What does all of this mean?

We don’t know, because we’re not willing or able to figure out how many U.S. News testing metrics – or Supt. Wallace’s metrics, for that matter – can dance on the head of a pin.

But one thing we are pretty sure of is that when parents from the City of Chicago or outside the Chicago area are looking at relocating to suburbs with the highest-quality schools, Park Ridge takes a big hit – justified or not – when its flagship high school gets beaten out by so many schools from other communities where the taxes are so much lower, especially when 70% of our property tax bills are attributed to our local public schools.

And irrespective of how Maine South compares to schools in those other north, northwest and west suburbs, we didn’t hear Wallace trying to justify South’s 44.6 CRI number.

Think about that for a minute: An affluent suburb like Park Ridge, taxing and spending near the top of the pack (at approx. $18,000 per student per year), appears incapable of educating even half of its students to the level of “college readiness.” And all we get from Wallace and the D-207 School Board is…crickets.

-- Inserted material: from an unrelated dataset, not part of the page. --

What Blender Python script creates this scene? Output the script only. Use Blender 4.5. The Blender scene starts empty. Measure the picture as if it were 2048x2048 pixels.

Are those kids arriving at South, primarily from D-64 – itself among the highest-priced elementary districts – under-prepared for high school? If so, it’s time for Wallace and the folks at South to say so. Then let Supt. Laurie Heinz, her heretofore puppet school board members, and her administrators defend their stewardship of their schools’ students.

If not, then it’s time to start questioning the stewardship of Wallace, his puppet school board members, and his administrators.

We’ve had more than enough of what appears to be a conspiracy of mutual silence and back-scratching by the folks running both D-64 and D-207.

Meanwhile, it’s well past time the Illinois State Board of Education started producing its own official “apples-to-apples” comparisons of Illinois schools – both elementary and secondary – rather than leaving the task to the likes of U.S. News, Schooldigger, et al.

Because, like it or not, comparative school shopping and community shopping is here to stay – especially when those schools consume a whopping 70% of a community’s hefty property tax bill.